=== TASK OBJECTIVE ===
Leave out the pictures and repeat the rest of the material exactly.

━━━━━━

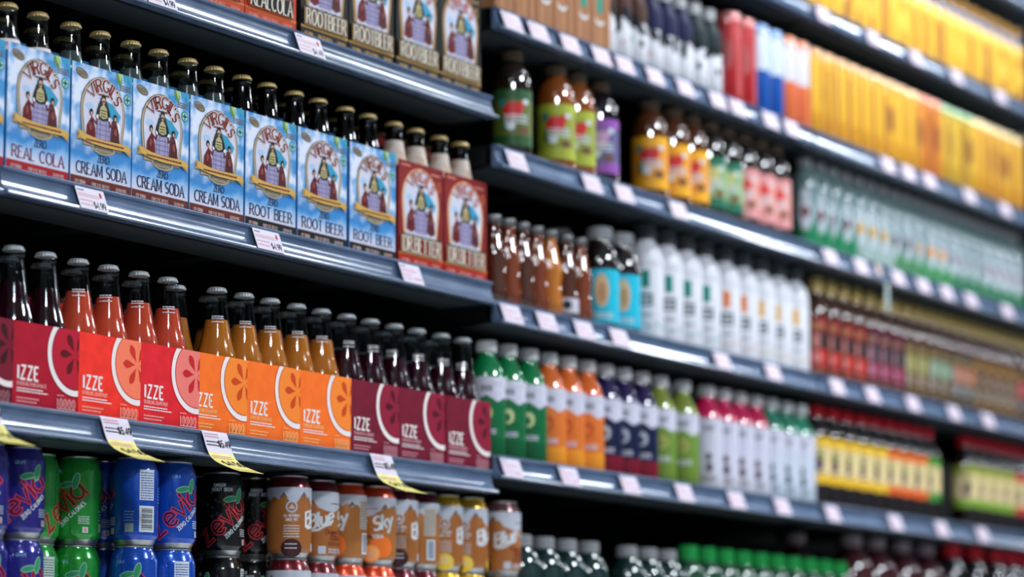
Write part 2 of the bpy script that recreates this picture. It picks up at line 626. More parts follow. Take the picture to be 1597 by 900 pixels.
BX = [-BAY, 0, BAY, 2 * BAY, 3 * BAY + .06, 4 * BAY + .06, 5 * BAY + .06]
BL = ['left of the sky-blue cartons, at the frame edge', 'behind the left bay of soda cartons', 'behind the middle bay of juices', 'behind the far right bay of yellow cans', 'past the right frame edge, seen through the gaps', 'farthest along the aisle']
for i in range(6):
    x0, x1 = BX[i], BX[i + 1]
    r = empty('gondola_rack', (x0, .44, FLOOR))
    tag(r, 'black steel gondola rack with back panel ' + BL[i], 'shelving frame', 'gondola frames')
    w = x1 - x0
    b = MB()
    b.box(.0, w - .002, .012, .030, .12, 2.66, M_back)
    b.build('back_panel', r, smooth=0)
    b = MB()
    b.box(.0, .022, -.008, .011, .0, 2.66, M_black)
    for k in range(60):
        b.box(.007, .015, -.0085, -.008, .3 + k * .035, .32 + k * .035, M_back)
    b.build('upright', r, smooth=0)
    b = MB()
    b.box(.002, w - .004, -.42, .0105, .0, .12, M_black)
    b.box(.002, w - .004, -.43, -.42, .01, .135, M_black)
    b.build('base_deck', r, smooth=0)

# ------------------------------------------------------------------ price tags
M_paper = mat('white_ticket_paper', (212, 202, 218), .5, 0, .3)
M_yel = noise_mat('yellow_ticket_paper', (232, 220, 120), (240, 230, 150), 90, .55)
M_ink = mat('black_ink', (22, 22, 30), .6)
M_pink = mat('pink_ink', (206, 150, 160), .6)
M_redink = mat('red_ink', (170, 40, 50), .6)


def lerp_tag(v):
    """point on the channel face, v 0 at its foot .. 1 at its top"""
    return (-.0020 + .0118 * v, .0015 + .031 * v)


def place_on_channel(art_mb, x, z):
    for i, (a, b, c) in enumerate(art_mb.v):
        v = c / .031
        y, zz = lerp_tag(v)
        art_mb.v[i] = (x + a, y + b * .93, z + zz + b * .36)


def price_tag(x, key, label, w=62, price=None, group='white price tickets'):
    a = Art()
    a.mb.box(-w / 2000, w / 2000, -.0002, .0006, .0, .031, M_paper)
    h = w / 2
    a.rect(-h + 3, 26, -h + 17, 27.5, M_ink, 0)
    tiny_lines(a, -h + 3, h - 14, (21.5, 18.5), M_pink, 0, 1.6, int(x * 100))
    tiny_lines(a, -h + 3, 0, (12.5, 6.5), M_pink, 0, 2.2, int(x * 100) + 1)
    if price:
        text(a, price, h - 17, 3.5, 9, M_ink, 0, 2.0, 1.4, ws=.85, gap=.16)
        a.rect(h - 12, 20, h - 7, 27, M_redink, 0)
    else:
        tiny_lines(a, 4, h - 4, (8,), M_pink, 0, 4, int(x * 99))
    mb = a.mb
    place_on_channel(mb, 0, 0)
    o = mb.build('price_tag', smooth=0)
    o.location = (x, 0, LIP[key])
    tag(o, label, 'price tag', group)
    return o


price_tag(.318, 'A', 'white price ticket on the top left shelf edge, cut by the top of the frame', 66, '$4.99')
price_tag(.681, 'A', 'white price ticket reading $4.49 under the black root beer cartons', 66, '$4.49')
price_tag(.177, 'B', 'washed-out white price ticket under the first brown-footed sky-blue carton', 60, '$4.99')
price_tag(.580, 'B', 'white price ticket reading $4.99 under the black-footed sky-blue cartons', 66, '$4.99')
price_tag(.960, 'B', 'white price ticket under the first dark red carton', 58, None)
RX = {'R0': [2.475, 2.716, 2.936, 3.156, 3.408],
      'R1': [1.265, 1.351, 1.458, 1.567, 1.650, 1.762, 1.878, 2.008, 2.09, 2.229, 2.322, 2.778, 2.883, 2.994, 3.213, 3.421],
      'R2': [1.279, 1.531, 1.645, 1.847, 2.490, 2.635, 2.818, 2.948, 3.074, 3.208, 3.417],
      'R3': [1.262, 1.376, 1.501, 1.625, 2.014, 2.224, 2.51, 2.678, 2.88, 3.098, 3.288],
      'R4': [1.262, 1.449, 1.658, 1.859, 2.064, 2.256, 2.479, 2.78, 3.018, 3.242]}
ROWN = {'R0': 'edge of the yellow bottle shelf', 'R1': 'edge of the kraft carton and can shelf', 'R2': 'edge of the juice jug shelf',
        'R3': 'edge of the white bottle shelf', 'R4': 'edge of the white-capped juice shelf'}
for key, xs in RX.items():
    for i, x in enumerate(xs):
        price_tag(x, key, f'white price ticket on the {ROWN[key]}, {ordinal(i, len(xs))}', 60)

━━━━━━

=== EXERCISE OUTPUT ===
Write part 2 of the bpy script that recreates this picture. It picks up at line 626. More parts follow. Take the picture to be 1597 by 900 pixels.
BX = [-BAY, 0, BAY, 2 * BAY, 3 * BAY + .06, 4 * BAY + .06, 5 * BAY + .06]
BL = ['left of the sky-blue cartons, at the frame edge', 'behind the left bay of soda cartons', 'behind the middle bay of juices', 'behind the far right bay of yellow cans', 'past the right frame edge, seen through the gaps', 'farthest along the aisle']
for i in range(6):
    x0, x1 = BX[i], BX[i + 1]
    r = empty('gondola_rack', (x0, .44, FLOOR))
    tag(r, 'black steel gondola rack with back panel ' + BL[i], 'shelving frame', 'gondola frames')
    w = x1 - x0
    b = MB()
    b.box(.0, w - .002, .012, .030, .12, 2.66, M_back)
    b.build('back_panel', r, smooth=0)
    b = MB()
    b.box(.0, .022, -.008, .011, .0, 2.66, M_black)
    for k in range(60):
        b.box(.007, .015, -.0085, -.008, .3 + k * .035, .32 + k * .035, M_back)
    b.build('upright', r, smooth=0)
    b = MB()
    b.box(.002, w - .004, -.42, .0105, .0, .12, M_black)
    b.box(.002, w - .004, -.43, -.42, .01, .135, M_black)
    b.build('base_deck', r, smooth=0)

# ------------------------------------------------------------------ price tags
M_paper = mat('white_ticket_paper', (212, 202, 218), .5, 0, .3)
M_yel = noise_mat('yellow_ticket_paper', (232, 220, 120), (240, 230, 150), 90, .55)
M_ink = mat('black_ink', (22, 22, 30), .6)
M_pink = mat('pink_ink', (206, 150, 160), .6)
M_redink = mat('red_ink', (170, 40, 50), .6)


def lerp_tag(v):
    """point on the channel face, v 0 at its foot .. 1 at its top"""
    return (-.0020 + .0118 * v, .0015 + .031 * v)


def place_on_channel(art_mb, x, z):
    for i, (a, b, c) in enumerate(art_mb.v):
        v = c / .031
        y, zz = lerp_tag(v)
        art_mb.v[i] = (x + a, y + b * .93, z + zz + b * .36)


def price_tag(x, key, label, w=62, price=None, group='white price tickets'):
    a = Art()
    a.mb.box(-w / 2000, w / 2000, -.0002, .0006, .0, .031, M_paper)
    h = w / 2
    a.rect(-h + 3, 26, -h + 17, 27.5, M_ink, 0)
    tiny_lines(a, -h + 3, h - 14, (21.5, 18.5), M_pink, 0, 1.6, int(x * 100))
    tiny_lines(a, -h + 3, 0, (12.5, 6.5), M_pink, 0, 2.2, int(x * 100) + 1)
    if price:
        text(a, price, h - 17, 3.5, 9, M_ink, 0, 2.0, 1.4, ws=.85, gap=.16)
        a.rect(h - 12, 20, h - 7, 27, M_redink, 0)
    else:
        tiny_lines(a, 4, h - 4, (8,), M_pink, 0, 4, int(x * 99))
    mb = a.mb
    place_on_channel(mb, 0, 0)
    o = mb.build('price_tag', smooth=0)
    o.location = (x, 0, LIP[key])
    tag(o, label, 'price tag', group)
    return o


price_tag(.318, 'A', 'white price ticket on the top left shelf edge, cut by the top of the frame', 66, '$4.99')
price_tag(.681, 'A', 'white price ticket reading $4.49 under the black root beer cartons', 66, '$4.49')
price_tag(.177, 'B', 'washed-out white price ticket under the first brown-footed sky-blue carton', 60, '$4.99')
price_tag(.580, 'B', 'white price ticket reading $4.99 under the black-footed sky-blue cartons', 66, '$4.99')
price_tag(.960, 'B', 'white price ticket under the first dark red carton', 58, None)
RX = {'R0': [2.475, 2.716, 2.936, 3.156, 3.408],
      'R1': [1.265, 1.351, 1.458, 1.567, 1.650, 1.762, 1.878, 2.008, 2.09, 2.229, 2.322, 2.778, 2.883, 2.994, 3.213, 3.421],
      'R2': [1.279, 1.531, 1.645, 1.847, 2.490, 2.635, 2.818, 2.948, 3.074, 3.208, 3.417],
      'R3': [1.262, 1.376, 1.501, 1.625, 2.014, 2.224, 2.51, 2.678, 2.88, 3.098, 3.288],
      'R4': [1.262, 1.449, 1.658, 1.859, 2.064, 2.256, 2.479, 2.78, 3.018, 3.242]}
ROWN = {'R0': 'edge of the yellow bottle shelf', 'R1': 'edge of the kraft carton and can shelf', 'R2': 'edge of the juice jug shelf',
        'R3': 'edge of the white bottle shelf', 'R4': 'edge of the white-capped juice shelf'}
for key, xs in RX.items():
    for i, x in enumerate(xs):
        price_tag(x, key, f'white price ticket on the {ROWN[key]}, {ordinal(i, len(xs))}', 60)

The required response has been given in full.